Sunday 7 April 2019

Movie Review: Hotel Mumbai (2018)

A recreation of the large-scale 2008 terrorist attacks, Hotel Mumbai portrays selfless bravery amidst unfolding panic and deadly coordinated mayhem.

It's November 2008 and 10 heavily armed and well-trained terrorists, all indoctrinated young men, arrive in Mumbai on an inflatable dinghy. In constant touch with their handlers through cell phones and earpieces, the terrorists split up to attack various predesignated targets.

At the lavish Taj Mahal Palace Hotel, chef Hemant Oberoi (Anupam Kher) and waiter Arjun (Dev Patel) are among the staff members and take pride in providing exceptional service. The guests include the wealthy and recently married Zahra (Nazanin Boniadi) and her American husband David (Armie Hammer), along with their infant son and nanny Sally (Tilda Cobham-Hervey). Vasili (Jason Isaacs) is a tough Russian ex-military type also staying at the hotel.

After killing scores of civilians at a train station terminal and other locations, a subgroup of the terrorists infiltrate the Taj and start randomly killing guests and staff, while seeking out foreigners as hostages. With local authorities outgunned and help slow in arriving, Hemant, Arjun and other staff members have to find ways to shelter and save as many guests as possible.

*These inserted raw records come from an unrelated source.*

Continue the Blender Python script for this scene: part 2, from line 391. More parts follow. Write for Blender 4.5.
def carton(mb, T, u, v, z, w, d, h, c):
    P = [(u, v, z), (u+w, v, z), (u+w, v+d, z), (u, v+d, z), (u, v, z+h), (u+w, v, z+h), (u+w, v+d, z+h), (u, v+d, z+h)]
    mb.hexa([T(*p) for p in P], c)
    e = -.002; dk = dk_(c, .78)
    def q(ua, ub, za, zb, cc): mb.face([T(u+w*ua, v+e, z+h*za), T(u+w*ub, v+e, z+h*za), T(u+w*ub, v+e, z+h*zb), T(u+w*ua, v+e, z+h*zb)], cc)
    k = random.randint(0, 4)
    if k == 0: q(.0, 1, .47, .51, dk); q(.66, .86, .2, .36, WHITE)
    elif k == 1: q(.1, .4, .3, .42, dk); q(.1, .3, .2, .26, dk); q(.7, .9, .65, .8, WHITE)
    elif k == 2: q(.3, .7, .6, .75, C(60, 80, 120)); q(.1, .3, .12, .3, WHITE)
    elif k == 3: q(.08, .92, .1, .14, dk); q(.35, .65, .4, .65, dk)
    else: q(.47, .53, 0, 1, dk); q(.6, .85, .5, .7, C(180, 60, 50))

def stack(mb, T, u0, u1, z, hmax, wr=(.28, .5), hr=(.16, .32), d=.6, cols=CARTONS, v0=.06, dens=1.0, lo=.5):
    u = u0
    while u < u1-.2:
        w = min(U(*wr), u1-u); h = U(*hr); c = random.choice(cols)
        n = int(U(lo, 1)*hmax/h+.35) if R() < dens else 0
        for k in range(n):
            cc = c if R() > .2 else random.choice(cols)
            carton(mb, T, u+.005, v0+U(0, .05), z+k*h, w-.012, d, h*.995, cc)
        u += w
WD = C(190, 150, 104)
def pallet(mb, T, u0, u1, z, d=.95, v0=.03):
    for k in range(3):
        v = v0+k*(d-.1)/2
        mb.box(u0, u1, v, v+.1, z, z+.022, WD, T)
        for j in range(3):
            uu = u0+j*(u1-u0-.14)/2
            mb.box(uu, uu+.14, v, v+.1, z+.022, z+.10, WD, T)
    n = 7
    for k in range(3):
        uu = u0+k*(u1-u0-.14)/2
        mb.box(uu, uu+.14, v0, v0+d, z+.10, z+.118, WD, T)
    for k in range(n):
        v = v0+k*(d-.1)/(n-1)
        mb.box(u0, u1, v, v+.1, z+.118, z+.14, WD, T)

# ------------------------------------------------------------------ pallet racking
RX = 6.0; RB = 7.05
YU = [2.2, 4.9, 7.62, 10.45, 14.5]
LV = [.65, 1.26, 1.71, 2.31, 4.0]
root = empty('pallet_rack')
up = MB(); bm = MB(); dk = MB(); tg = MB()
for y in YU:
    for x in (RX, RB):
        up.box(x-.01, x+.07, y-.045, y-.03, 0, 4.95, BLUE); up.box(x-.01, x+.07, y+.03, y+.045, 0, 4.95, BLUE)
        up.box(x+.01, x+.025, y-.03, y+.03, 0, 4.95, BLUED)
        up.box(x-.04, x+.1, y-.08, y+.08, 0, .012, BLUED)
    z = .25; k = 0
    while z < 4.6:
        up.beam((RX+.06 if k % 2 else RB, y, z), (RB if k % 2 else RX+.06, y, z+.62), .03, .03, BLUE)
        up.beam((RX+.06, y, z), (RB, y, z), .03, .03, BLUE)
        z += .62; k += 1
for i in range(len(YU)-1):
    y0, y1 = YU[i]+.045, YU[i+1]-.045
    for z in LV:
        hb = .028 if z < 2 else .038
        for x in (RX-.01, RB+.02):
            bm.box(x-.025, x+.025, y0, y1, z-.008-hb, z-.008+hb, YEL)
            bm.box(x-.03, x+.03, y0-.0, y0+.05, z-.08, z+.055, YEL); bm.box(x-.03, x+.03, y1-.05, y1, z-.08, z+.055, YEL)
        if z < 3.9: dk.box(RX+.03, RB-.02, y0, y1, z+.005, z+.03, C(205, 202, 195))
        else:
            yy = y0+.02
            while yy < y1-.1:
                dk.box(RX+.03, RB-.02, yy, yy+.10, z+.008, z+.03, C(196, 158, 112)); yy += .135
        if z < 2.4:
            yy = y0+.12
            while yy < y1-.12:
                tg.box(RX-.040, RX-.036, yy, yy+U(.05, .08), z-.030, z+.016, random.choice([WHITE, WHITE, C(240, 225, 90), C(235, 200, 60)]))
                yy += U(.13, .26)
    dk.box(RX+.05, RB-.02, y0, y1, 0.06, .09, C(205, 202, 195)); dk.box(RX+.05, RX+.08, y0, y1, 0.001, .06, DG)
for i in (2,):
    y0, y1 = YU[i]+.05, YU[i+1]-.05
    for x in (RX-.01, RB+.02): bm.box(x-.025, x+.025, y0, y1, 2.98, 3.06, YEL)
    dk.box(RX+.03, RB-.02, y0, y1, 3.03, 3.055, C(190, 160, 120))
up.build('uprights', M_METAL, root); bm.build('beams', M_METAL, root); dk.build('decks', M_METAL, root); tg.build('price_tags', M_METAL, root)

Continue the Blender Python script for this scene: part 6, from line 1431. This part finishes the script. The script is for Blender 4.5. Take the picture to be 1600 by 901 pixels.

Based on real events, with chef Oberoi an actual character and the other featured guests and staff members amalgamations of real survivors and victims, Hotel Mumbai is an astounding achievement. Tense, harrowing, gripping and heartbreaking, often all at the same time, the film recreates with unblinking audacity the tragedy of a large-scale terrorist slaughter and conveys what it means to live through an unfolding hell.

With terrorist attacks aiming to inflict maximum damage an all too frequent occurrence around the world, Hotel Mumbai pauses and humanizes the scale and depth of the atrocities. The statistics become husbands, wives, mothers, fathers, infants and nannies, businessmen, backpackers and locals, and life-long employees dedicated to their guests and working to support their families. Each has a story and a life disrupted or terminated by human-inflicted terror.

And director Anthony Maras, who co-wrote the script with John Collee, insists on also defining the attackers and their loss of humanity. They are portrayed as indoctrinated and uneducated young men from rural areas, bewildered by the big city surroundings and fully in the grip of handlers providing continuous reassurance and brainwashing through earpieces. The promise of money to their families is part of the motivation, and Maras takes time amidst the carnage for an attacker to phone home and check on that commitment.

The film does not judge the official local non-readiness to deal with a well-planned attack, allowing the facts to speak for themselves as residents are left to fend for themselves for more than two days while a counter-terrorist force arrives from New Delhi. The brave attempts of a few out-gunned local police officers to provide help are highlighted.

With its numerous victims and relentlessly grim tone Hotel Mumbai is extraordinarily difficult to watch, but also an essential story of a barbarous bloodbath confronted by exceptional courage.